Task goal: Copy the data exactly as it appears, and do not include any pictures.
►
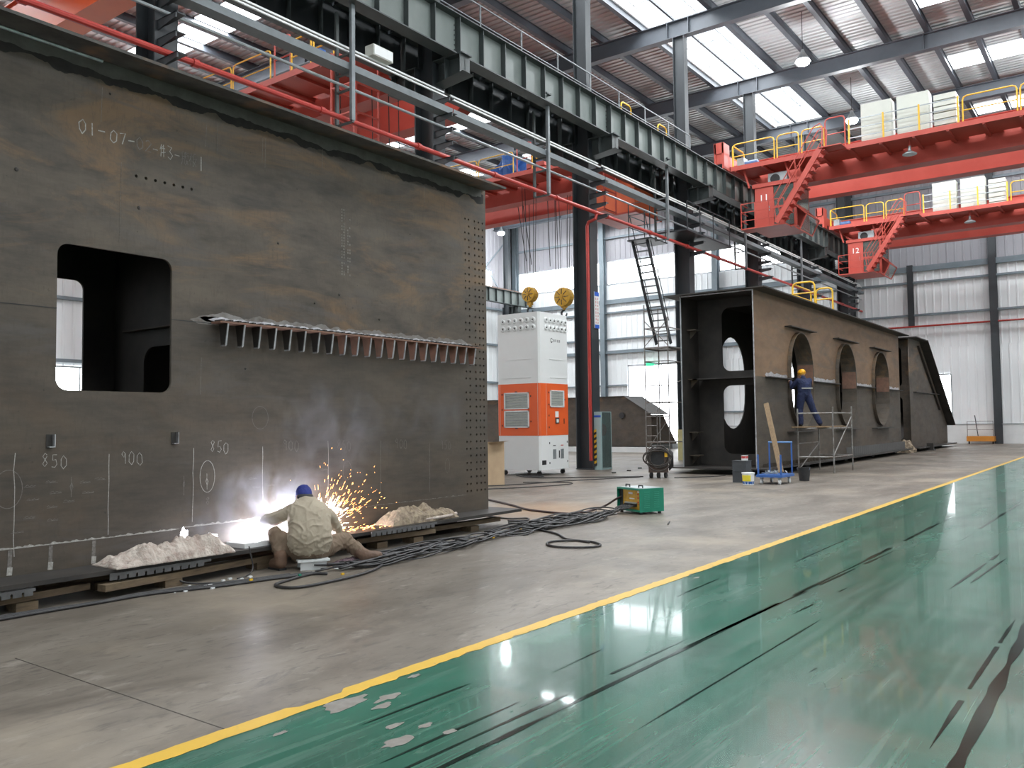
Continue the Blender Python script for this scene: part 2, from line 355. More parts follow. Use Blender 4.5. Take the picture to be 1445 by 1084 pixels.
# tyre marks with ragged outlines
mb = MB()
M['tyre'] = mat('wet_tyre_mark', (0.006, 0.014, 0.011), 0.12, 0, (0.010, 0.024, 0.018), 8, spec=0.2)
def mark(x0, y0, x1, y1, w0, seed):
    r_ = random.Random(seed); L_ = math.hypot(x1-x0, y1-y0); n_ = max(4, int(L_/0.12)); vs = []; fs = []
    for i in range(n_+1):
        t = i/n_; x = x0+(x1-x0)*t; y = y0+(y1-y0)*t; wv = w0*(0.55+0.5*noise.noise(Vector((y*1.7, seed, 0)))+0.15*r_.random())*min(1, 6*t, 6*(1-t))
        vs += [(x-wv/2, y, 0.0045), (x+wv/2, y, 0.0045)]
    for i in range(n_):
        if noise.noise(Vector((vs[2*i][1]*1.3, seed*3.1, 5))) > -0.28: fs.append((2*i, 2*i+1, 2*i+3, 2*i+2))
    mb.add(vs, fs)
for i, (x0, y0, x1, y1, w0) in enumerate([(-2.62, 1.5, -2.50, 9.6, 0.055), (-2.50, 9.0, -2.46, 15.2, 0.07), (-2.74, 2.2, -2.66, 5.7, 0.035), (-2.58, 5.4, -2.40, 10.8, 0.05), (-0.72, 3.2, -0.74, 8.6, 0.10),
        (-0.86, 4.4, -0.84, 7.6, 0.045), (-3.36, 6.6, -3.40, 8.0, 0.03), (-2.86, 2.8, -2.84, 3.9, 0.03), (-2.10, 3.8, -2.06, 6.8, 0.022), (-1.46, 8.6, -1.36, 11.2, 0.05), (-3.0, 4.4, -3.02, 5.1, 0.02),
        (-1.36, 8.9, -1.26, 10.8, 0.04), (-3.1, 9.2, -3.14, 12.0, 0.03), (-1.9, 12, -1.8, 20, 0.06), (0.4, 5, 0.5, 12, 0.09), (-3.3, 3.1, -3.28, 4.0, 0.03), (-2.3, 6.8, -2.24, 8.2, 0.03), (-1.7, 5.3, -1.66, 6.0, 0.02)]):
    mark(x0, y0, x1, y1, w0, i+11)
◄
Output of the exercise:
Continue the Blender Python script for this scene: part 2, from line 355. More parts follow. Use Blender 4.5. Take the picture to be 1445 by 1084 pixels.
# tyre marks with ragged outlines
mb = MB()
M['tyre'] = mat('wet_tyre_mark', (0.006, 0.014, 0.011), 0.12, 0, (0.010, 0.024, 0.018), 8, spec=0.2)
def mark(x0, y0, x1, y1, w0, seed):
    r_ = random.Random(seed); L_ = math.hypot(x1-x0, y1-y0); n_ = max(4, int(L_/0.12)); vs = []; fs = []
    for i in range(n_+1):
        t = i/n_; x = x0+(x1-x0)*t; y = y0+(y1-y0)*t; wv = w0*(0.55+0.5*noise.noise(Vector((y*1.7, seed, 0)))+0.15*r_.random())*min(1, 6*t, 6*(1-t))
        vs += [(x-wv/2, y, 0.0045), (x+wv/2, y, 0.0045)]
    for i in range(n_):
        if noise.noise(Vector((vs[2*i][1]*1.3, seed*3.1, 5))) > -0.28: fs.append((2*i, 2*i+1, 2*i+3, 2*i+2))
    mb.add(vs, fs)
for i, (x0, y0, x1, y1, w0) in enumerate([(-2.62, 1.5, -2.50, 9.6, 0.055), (-2.50, 9.0, -2.46, 15.2, 0.07), (-2.74, 2.2, -2.66, 5.7, 0.035), (-2.58, 5.4, -2.40, 10.8, 0.05), (-0.72, 3.2, -0.74, 8.6, 0.10),
        (-0.86, 4.4, -0.84, 7.6, 0.045), (-3.36, 6.6, -3.40, 8.0, 0.03), (-2.86, 2.8, -2.84, 3.9, 0.03), (-2.10, 3.8, -2.06, 6.8, 0.022), (-1.46, 8.6, -1.36, 11.2, 0.05), (-3.0, 4.4, -3.02, 5.1, 0.02),
        (-1.36, 8.9, -1.26, 10.8, 0.04), (-3.1, 9.2, -3.14, 12.0, 0.03), (-1.9, 12, -1.8, 20, 0.06), (0.4, 5, 0.5, 12, 0.09), (-3.3, 3.1, -3.28, 4.0, 0.03), (-2.3, 6.8, -2.24, 8.2, 0.03), (-1.7, 5.3, -1.66, 6.0, 0.02)]):
    mark(x0, y0, x1, y1, w0, i+11)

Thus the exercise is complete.